Wednesday, 1 January 2014

Stitch comparisons or, "why I prefer traditional English crochet terms"

This sounds like a dry topic, and perhaps it is.  Nevertheless, I hope this post will clear up a bit of confusion surrounding UK and US crochet terms.

The abbreviations you are about to see are spoken as follows:
slst = slip stitch
sc = single crochet
dc = double crochet
hdc = half-double crochet
htr = half-treble crochet
tr = treble crochet
dtr = double-treble crochet
trtr = treble-treble crochet

Confusingly, there are two different sets of terminology for crochet stitches and although the stitches themselves are similar, and the stitch names are similar, the mapping of name-to-stitch is different on opposite sides of the pond.  Nice.

Never fear, I am hear to save you with my handy comparison table, which also shows how to make each stitch:
Clicky on the image to enlarge it!

That's not all!  My handy table also aims to persuade you why I'll be sticking to ye traditional UK terms.  More of this in a moment.

Firstly, there is such a thing as a single crochet stitch in UK terms.  The terms "sc" and "slst" are both used in the UK to mean the same thing.  The use of "sc" is more traditional, whereas "slst" is a more modern usage. If you look up some conversion resourses, you’ll find both are given, see:
yarn forward
fresh stitches
amy’s odyssey
I’ve certainly seen UK patterns written with both versions. I prefer to use conversions from the “Happy Hooker Stitch’n’Bitch” book, which states US slst -> UK sc; US sc -> UK dc.
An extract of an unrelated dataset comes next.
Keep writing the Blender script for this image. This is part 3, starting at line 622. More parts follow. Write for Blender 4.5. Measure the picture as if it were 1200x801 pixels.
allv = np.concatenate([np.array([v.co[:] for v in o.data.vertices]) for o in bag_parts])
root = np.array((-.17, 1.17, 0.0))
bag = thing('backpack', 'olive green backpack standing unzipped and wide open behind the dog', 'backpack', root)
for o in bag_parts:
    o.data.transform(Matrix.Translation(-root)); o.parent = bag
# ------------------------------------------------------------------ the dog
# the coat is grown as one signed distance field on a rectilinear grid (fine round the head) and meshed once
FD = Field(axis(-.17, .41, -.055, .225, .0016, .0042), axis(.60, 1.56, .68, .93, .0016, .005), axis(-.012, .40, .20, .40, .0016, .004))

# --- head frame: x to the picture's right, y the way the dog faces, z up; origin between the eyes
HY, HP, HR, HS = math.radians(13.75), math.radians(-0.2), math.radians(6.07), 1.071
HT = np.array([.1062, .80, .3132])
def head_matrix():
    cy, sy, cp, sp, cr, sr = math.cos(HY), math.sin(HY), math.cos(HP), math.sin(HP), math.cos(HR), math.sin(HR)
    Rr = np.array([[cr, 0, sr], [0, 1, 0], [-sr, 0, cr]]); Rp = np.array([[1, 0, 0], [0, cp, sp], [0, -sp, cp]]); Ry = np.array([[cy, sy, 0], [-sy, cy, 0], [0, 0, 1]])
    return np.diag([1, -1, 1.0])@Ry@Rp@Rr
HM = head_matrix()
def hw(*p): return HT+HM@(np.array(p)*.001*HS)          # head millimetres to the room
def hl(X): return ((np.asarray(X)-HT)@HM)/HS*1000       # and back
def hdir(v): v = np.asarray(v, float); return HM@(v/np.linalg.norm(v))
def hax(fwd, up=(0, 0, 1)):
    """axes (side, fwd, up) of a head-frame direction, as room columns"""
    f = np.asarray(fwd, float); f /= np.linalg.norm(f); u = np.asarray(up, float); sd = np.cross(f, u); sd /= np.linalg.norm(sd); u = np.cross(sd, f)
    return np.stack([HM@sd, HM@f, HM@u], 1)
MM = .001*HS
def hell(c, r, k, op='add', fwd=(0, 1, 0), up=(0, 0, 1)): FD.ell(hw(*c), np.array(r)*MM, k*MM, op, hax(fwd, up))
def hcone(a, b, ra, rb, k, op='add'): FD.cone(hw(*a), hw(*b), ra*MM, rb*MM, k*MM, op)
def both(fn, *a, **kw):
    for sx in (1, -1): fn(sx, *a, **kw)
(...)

The reason I prefer the UK terms (and the traditional ones at that) is this:

The UK “single”, “double”, “treble” prefixes indicate how many times you wrap-and-pull your yarn through the loops on your hook; this makes it easy to remember.  If you don't believe me, see the bottom section of my table!  It's not quite true for the taller stitches, but they're not often used anyway.

In addition, it feels odd to me to skip straight to “double” with no “single” crochet in the list. So I stick the the traditional English version when I write my patterns, and then convert to US afterwards, through the magic of LaTeX command definitions.

1 comment:

  1. Thanking you muchly, now lazy people like me do not have to read so much in books to work this out! Yes, I agree UK makes more sense in this way.